If it is the later, you should work on a new solution that takes into account the changed social and economic situation in the time that has elapsed and what is now technically possible that wasn’t before.

Don’t keep working toward a technically difficult, but outdated, solution just for nostalgia’s sake. Question your motives and work toward solving the problem again. 

Focused vs Unfocused Reading

  1. The gap between focused and unfocused reading is huge, especially when compounded over time. 
  2. Reducing distractions can lead to huge improvements in the number of pages read and understood. Maybe even more than traditional speed reading methods. 
  3. On my flight to Chicago this weekend, I read half of James Hogan’s Inherit the Stars. On the flight back to NYC, I reread 60% of Breaking Smart Season 1. Each leg was a little over 2 hours. I got through much more of each of these books than I have in equivalent amounts of time at home. It was like I had tunnel vision on the flight because I couldn’t get up and had no distractions available. 
  4. I need to do a better job at implementing airplane-like focus at home so that I can cover more ground in less time. I’m going though the 10 Days to Faster Reading book right now, but its methods aren’t that appealing to me. Working on my focus might be a better route. 

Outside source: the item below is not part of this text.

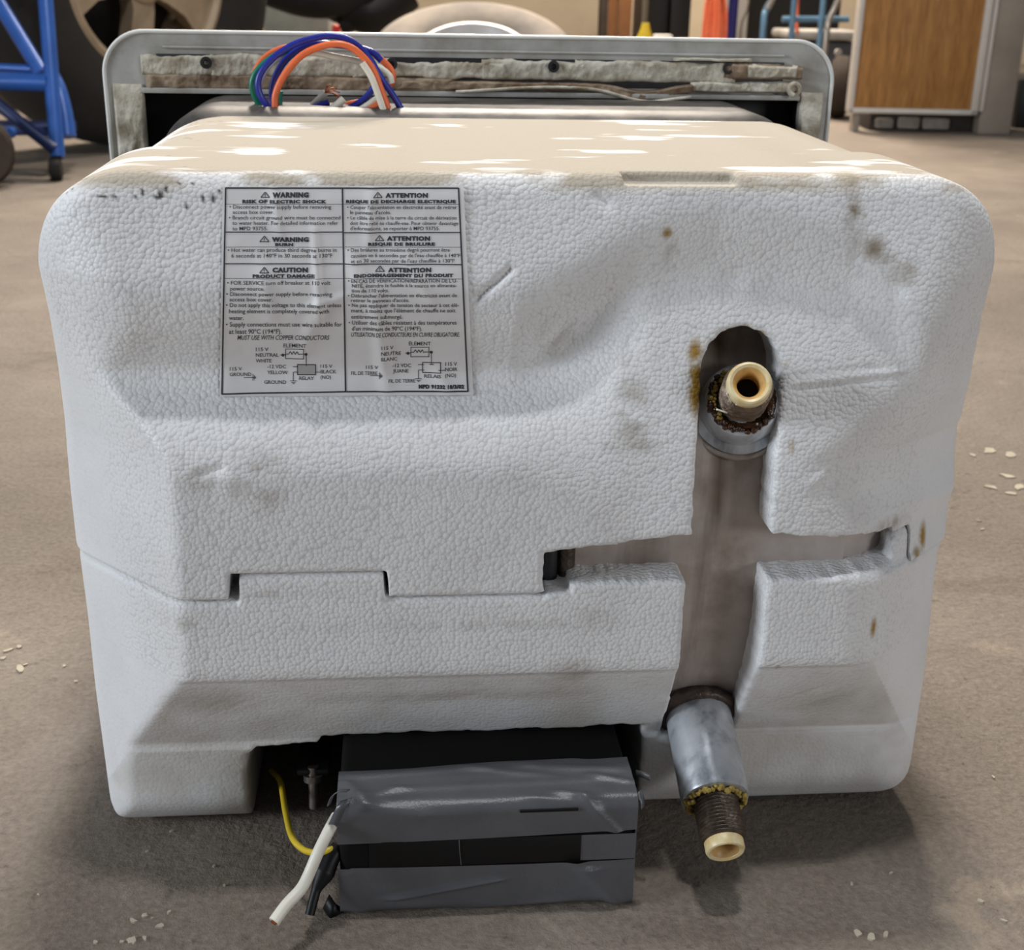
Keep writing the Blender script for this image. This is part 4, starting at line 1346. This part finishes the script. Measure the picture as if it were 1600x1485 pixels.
lathe('hub_cap', [(.062, .05), (.060, .098), (.045, .110), (0, .114)], tc, axv, M['alloy'], rim, 32)
tube('suspension_arm', [D(300, -50, 3.35), D(360, -40, 3.55), D(425, -14, 3.65), D(480, 2, 3.65), D(530, 0, 3.65), D(600, -20, 3.7)], .045, M['underbody'], truck, 12, 24)
tube('axle_beam', [D(520, 0, 3.7), D(560, 18, 3.7), D(590, 22, 3.7), D(636, -14, 3.7)], .055, M['underbody'], truck, 12, 20)
box('underbody', D(490, -66, 3.8), (.50, .3, .16), M['underbody'], truck, .02)
tube('steering_link', [D(530, 40, 3.7), D(570, 26, 3.7), D(612, 8, 3.7)], .03, M['underbody'], truck, 10, 12)
tag(upright(410, 512, 9, 4.15, .18, M['block'], 'concrete_block'), 'grey concrete block under the parked vehicle', 'block')
tag(upright(366, 375, -40, 4.4, .02, M['pink'], 'plastic_stake'), 'thin pink plastic stake beside the tyre', 'stake')
rb = D(525, 39, 4.1)
tag(lathe('spray_bottle', [(.034, -rb[2]), (.036, -rb[2] + .02), (.036, -.09), (.014, -.05), (.013, -.004), (.010, 0)], (rb[0], rb[1], rb[2]), (0, 0, 1), M['red'], None, 24), 'red bottle standing behind the black underside', 'bottle')

# ---- leaning muddy wheel
ml = D(744, 80, 3.2)
tl = radians(62.3)
fwd = np.array([sin(YAW), cos(YAW), 0])
axw = -fwd * cos(tl) + np.array([0, 0, 1]) * sin(tl)
upw = fwd * sin(tl) + np.array([0, 0, 1]) * cos(tl)
Rm = .254
qs = Rm / .30
mc = ml - upw * Rm
mc[2] = Rm * cos(tl) + .078 * qs * sin(tl)
spare = empty('spare_wheel', (mc[0], mc[1], 0), 'mud-caked tyre with a white steel rim leaning back behind the heater', 'wheel')
lathe('tyre', [(a * qs, b * qs) for a, b in [(.145, -.05), (.17, -.072), (.25, -.078), (.28, -.066), (.295, -.045), (.30, 0), (.295, .045), (.28, .066), (.25, .078), (.17, .072), (.145, .05)]], mc, axw, M["mud"], spare, 80, 40, 0, True)
lathe('rim', [(a * qs, b * qs) for a, b in [(.0, .00), (.08, .01), (.12, .02), (.130, .04), (.137, .068), (.146, .076), (.157, .074), (.155, .05), (.145, -.06), (0, -.03)]], mc, axw, M['rim_white'], spare, 64, 40)
pb = mc + fwd * .16
tag(box('timber_block', (pb[0] + .0, pb[1] + .13, .095), (.3, .2, .19), M['wood_old'], None, .006), 'timber block propping the muddy wheel', 'block')

# ---- cream cabinet and boards against the back
tag(upright(636, 946, -240, 4.35, .4, M['cream'], 'storage_cabinet'), 'tall cream cabinet behind the muddy wheel', 'cabinet')
tag(upright(947, 961, -240, 4.38, .1, M['greybrown'], 'metal_strip'), 'thin grey metal upright against the cream cabinet', 'post')
tag(upright(962, 978, -240, 4.36, .03, M['wood_dark'], 'wooden_plank'), 'tan plank standing beside the grey upright', 'plank', 'planks on end')
tag(upright(979, 1000, -240, 4.34, .03, M['wood_dark'], 'wooden_plank'), 'wider tan plank standing right of the narrow one', 'plank', 'planks on end')
tag(upright(1003, 1026, -240, 4.8, .05, M['greybrown'], 'scrap_board'), 'grey brown board behind the yellow jug', 'board')
yb = D(1009, 36, 4.2)
tag(lathe('plastic_jug', [(.03, -yb[2]), (.034, -yb[2] + .02), (.034, -.06), (.016, -.02), (.012, 0)], tuple(yb), (0, 0, 1), M['yellow'], None, 20), 'yellow jug beside the standing planks', 'jug')
tag(upright(1027, 1060, -240, 4.45, .25, M['black_plastic'], 'plastic_tote'), 'tall black tote right of the yellow jug', 'tote', 'black totes')
tag(upright(1064, 1096, -240, 4.42, .25, M['black_plastic'], 'plastic_tote'), 'tall black tote left of the orange cord', 'tote', 'black totes')
wb = D(1036, 54, 4.1)
tag(box('white_carton', (wb[0], wb[1], wb[2] / 2), (.055, .05, wb[2]), M['white_panel'], None, .004), 'small white carton in front of the black totes', 'carton')
# orange cord hank
hk = empty('extension_cord', (D(1115, 60, 4.1)[0], D(1115, 60, 4.1)[1], 0), 'hank of orange extension cord hanging beside the navy pole', 'cord')
for k in range(7):
    xb = 1100 + k * 5.4
    xt = 1113 + k * 1.7
    dz = 4.1 + .012 * ((k * 3) % 4)
    tube('cord_strand', [D(xt, -260, dz), D(xt - 2 + k * .4, -60, dz), D(xb + 2, 20, dz - .01), D(xb - 2, 90, dz - .012), D(1112 + k * 2, 140, dz)], .0058, M['cord'], hk, 8, 24)
tag(tube('pole', [np.array([*D(1142, 60, 4.25)[:2], 0]), np.array([*D(1142, 60, 4.25)[:2], 1.1])], .0165, M['navy'], None, 14), 'navy blue pole right of the orange cord', 'pole')
tag(upright(1153, 1190, -240, 4.5, .06, M['white_panel'], 'panel_board'), 'off-white panel standing behind the hand truck', 'panel')
tag(tube('grey_cord', [D(1176, -120, 4.42), D(1170, 0, 4.42), D(1158, 40, 4.42), D(1154, 110, 4.42), np.array([*D(1154, 120, 4.42)[:2], .01])], .005, M['greybrown'], None, 8, 20), 'thin grey cord hanging down the off-white panel', 'cord')
tag(upright(1190, 1340, -240, 5.1, .2, M['black_plastic'], 'shelving_unit'), 'dark shelving behind the hand truck', 'shelf')  # plain box in the black plastic colour
# ---- hand truck
hd = 4.10
ht = empty('hand_truck', (D(1270, 150, hd)[0], D(1270, 150, hd)[1], 0), 'pale blue hand truck with bent chrome handles beside the refrigerator', 'hand truck')
zfl = lambda p, z=.02: np.array([p[0], p[1], z])
for px in (1236, 1281):
    p = D(px, 60, hd)
    tube('upright', [zfl(p), zfl(p, 1.0)], .0095, M['truck_blue'], ht, 12)
a_, b_ = D(1222, 30, hd), D(1326, 30, hd)
tube('crossbar', [a_, b_], .0095, M['truck_blue'], ht, 12)
tube('crossbar', [zfl(D(1222, 90, hd), .12), zfl(D(1326, 90, hd), .12)], .0095, M['truck_blue'], ht, 12)
tube('side_rail', [zfl(D(1193, 60, hd)), D(1193, 40, hd), D(1197, 16, hd), D(1208, -6, hd - .03), D(1218, -40, hd - .05)], .0105, M['truck_blue'], ht, 12, 30)
tube('handle', [zfl(D(1291, 60, hd - .04)), D(1291, 60, hd - .04), D(1295, 32, hd - .05), D(1306, 8, hd - .07), D(1316, -20, hd - .08)], .0095, M['truck_silver'], ht, 12, 30)
tube('handle', [D(1199, 14, hd - .05), D(1206, 0, hd - .06), D(1216, -22, hd - .07)], .0100, M['truck_silver'], ht, 12, 16)
p = at_d(1312, 190, 4.02)
hw_ = lathe('wheel', [(.03, -.028), (.075, -.030), (.090, -.020), (.093, 0), (.090, .020), (.075, .030), (.03, .028)], (p[0] - .005, p[1] + .02, .0935), (1, -.35, 0), M['rubber_brown'], ht, 48)
tube('axle', [(p[0] + .02, p[1] + .02, .0935), (p[0] - .20, p[1] + .10, .0935)], .008, M['truck_silver'], ht, 10)
box('toe_plate', (D(1262, 120, hd)[0], D(1262, 120, hd)[1], .012), (.22, .12, .008), M['truck_blue'], ht, .002)
# machine behind it
mo = D(1262, 62, 4.42)
mot = empty('electric_motor', (mo[0], mo[1], 0), 'dusty grey machine casing behind the hand truck', 'machine')
box('casing', (mo[0] + .03, mo[1], (mo[2]) / 2), (.24, .2, mo[2]), M['motor'], mot, .02)
box('cover', (mo[0] + .03, mo[1], mo[2] + .018), (.26, .22, .03), M['motor_light'], mot, .01)
lathe('bolt', [(.012, 0), (.012, .01), (0, .012)], np.array(D(1309, 82, 4.30)), (0, -1, 0), M['motor_light'], mot, 16)
tag(tube('red_cable', [D(1247, -120, 4.22), D(1246, 0, 4.21), D(1245, 40, 4.20), D(1247, 52, 4.20)], .006, M['cord'], None, 8, 16), 'orange red cable hanging behind the hand truck crossbar', 'cable')

# ---- refrigerator with oak door
ang = math.atan2(-.035, .34)
fa, fb = at_z(1322, 206, 0), at_z(1600, 214, 0)
RM = Matrix.Rotation(ang, 4, 'Z')
ex, ey = np.array([cos(ang), sin(ang), 0]), np.array([-sin(ang), cos(ang), 0])
fr = empty('refrigerator', (fa[0] + .2, fa[1] + .2, 0), 'small grey refrigerator with an oak-grain door standing on the floor', 'refrigerator')
org = np.array([fa[0], fa[1], 0])


def frb(name, x0, x1, y0, y1, z0, z1, m, bev=.003, parent=None):
    c = org + ex * (x0 + x1) / 2 + ey * (y0 + y1) / 2
    return box(name, (c[0], c[1], (z0 + z1) / 2), (x1 - x0, y1 - y0, z1 - z0), m, parent or fr, bev, RM)


HF = .95
zd0 = .053
frb('body', .372, .465, .0, .28, .0, HF, M['fr_body'], .006)
frb('body', .075, .375, .05, .28, .055, HF, M['fr_body'], .004)
frb('base_grille', .075, .372, .045, .28, .0, .055, M['fr_base'], .002)
door = frb('door', .012, .342, -.005, .030, zd0 + .014, HF, M['oak'], .001)
tag(door, 'oak-grain door panel')
frb('door_frame', -.002, .012, -.012, .034, zd0, HF, M['fr_frame'], .003, door)
frb('door_frame', .340, .362, -.012, .034, zd0, HF, M['fr_frame'], .003, door)
frb('door_frame', -.002, .362, -.012, .034, zd0, zd0 + .015, M['fr_frame'], .003, door)
frb('trim_strip', .366, .378, -.006, .05, zd0 + .01, HF, M['fr_frame'], .002)
frb('foot', .018, .035, .0, .05, 0, zd0, M['fr_body'], .002)
for x0, x1, z1 in ((.09, .140, .036), (.155, .215, .040), (.225, .30, .038)):
    frb('insulation_wad', x0, x1, .030, .05, .008, z1, M['fr_lump'], .006)
fp = org + ex * .56 + ey * .25
tag(box('black_crate', (fp[0] + .05, fp[1] + .1, .07), (.14, .3, .14), M['black_plastic'], None, .004), 'black crate on the floor right of the refrigerator', 'crate')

Takeaways from this week’s Breaking Smart newsletter, Betting the Spread on Inexorables:

  • Try multiple ultra short-term bets around a shared assumption. 
  • Don’t stick with something you don’t find valuable just so you “aren’t a quitter.”
  • Constantly question whether or not the next step is what will produce the best results. 
  • Bet the spread, then switch between parallel bets as data changes. Work isn’t the horse races. You can change bets whenever you want. 
  • There is a difference between unfocused dabbling and betting the spread around a central inexorable trend. That difference is that learning and outcomes around that single trend compound. Unfocused dabbling doesn’t.